Dans les deux cas, la liquidation immédiate est
demandée.
Nous voyons bien que ce ne sont pas les critères
économiques mais plutôt les impressions, les relations de personnes
et un jeu de pouvoir qui déterminent la possibilité d'un
délai, délai qui n'est rien d'autre, dans les faits,
qu'une vague promesse.
4-b S'éloigner de
l'économique : la question de l'engagement pendant les
deux dernières guerres franco-allemandes
Enfin, la question de la viabilité et du délai
se décide même selon des critères qui n'ont plus rien
d'économique, c'est-à-dire en fonction des
états de service des marchands dans les deux derniers conflits avec
l'Allemagne.
Schuttler, cette fois aussi, note scrupuleusement.

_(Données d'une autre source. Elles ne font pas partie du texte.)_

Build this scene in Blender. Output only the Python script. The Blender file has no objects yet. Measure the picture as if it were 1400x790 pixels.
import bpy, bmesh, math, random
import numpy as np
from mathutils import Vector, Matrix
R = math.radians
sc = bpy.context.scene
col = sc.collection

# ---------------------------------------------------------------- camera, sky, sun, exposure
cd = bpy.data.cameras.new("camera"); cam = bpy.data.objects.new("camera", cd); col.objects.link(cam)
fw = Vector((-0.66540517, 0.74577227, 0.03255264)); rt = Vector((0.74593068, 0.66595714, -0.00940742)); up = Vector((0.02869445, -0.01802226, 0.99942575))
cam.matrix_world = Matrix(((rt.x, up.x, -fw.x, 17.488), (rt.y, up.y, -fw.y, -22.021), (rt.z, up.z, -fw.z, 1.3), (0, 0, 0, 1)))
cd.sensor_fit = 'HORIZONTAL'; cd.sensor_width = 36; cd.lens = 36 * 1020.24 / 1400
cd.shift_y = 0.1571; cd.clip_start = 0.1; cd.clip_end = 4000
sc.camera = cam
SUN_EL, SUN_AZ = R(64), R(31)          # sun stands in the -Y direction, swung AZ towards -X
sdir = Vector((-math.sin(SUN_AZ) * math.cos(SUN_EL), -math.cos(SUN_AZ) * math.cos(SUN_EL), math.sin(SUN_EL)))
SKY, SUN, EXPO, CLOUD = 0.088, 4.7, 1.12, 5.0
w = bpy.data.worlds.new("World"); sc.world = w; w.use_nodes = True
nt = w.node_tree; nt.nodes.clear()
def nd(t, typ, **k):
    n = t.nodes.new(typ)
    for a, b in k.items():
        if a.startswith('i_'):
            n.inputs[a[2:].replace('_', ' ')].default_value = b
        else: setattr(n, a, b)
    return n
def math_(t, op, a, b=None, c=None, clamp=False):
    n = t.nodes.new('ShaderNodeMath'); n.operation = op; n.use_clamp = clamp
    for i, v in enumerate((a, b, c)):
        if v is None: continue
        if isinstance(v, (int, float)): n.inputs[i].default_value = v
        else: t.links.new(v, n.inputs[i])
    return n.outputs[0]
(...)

Les
allusions sont nombreuses et témoignent de l'engagement et de
l'intégration des marchands.
- «Engagé
volontaire pour la guerre 1939-40, mobilisé 6 mois au 1er
bataillon Volontaires Etrangers, possède un certificat de bonne conduite
au feu de son chef de bataillon au 18/06/1940, lui accorder le plus long
délai possible pour liquider » au sujet de Joseph
Kape.
- «Ancien
combattant 14-18, mutilé de guerre, 2 frères tués, parents,
grands parents et arrière grands parents français »
à propos de Jules
Lévy
- Affaire non viable,
4 enfants dont un mobilisé en 1940, un autre reformé tuberculose,
une fille malade, liquidation avec délai »
etc...
Au-delà de l'engagement armé, c'est
aussi la durée de la présence sur le sol français et
l'intégration par le biais des mariages :
- «Bonne affaire bien
tenue, deux filles mariées à des Français »
au sujet de Salomon Kwadow.
On le voit, l'annotation
dépasse le seul cadre individuel du marchand, toute la famille est
sollicitée.
On est donc bien loin de l'économique et on en
revient toujours à la question de l'étranger qui
prévaut sur celle de l'entrepreneur.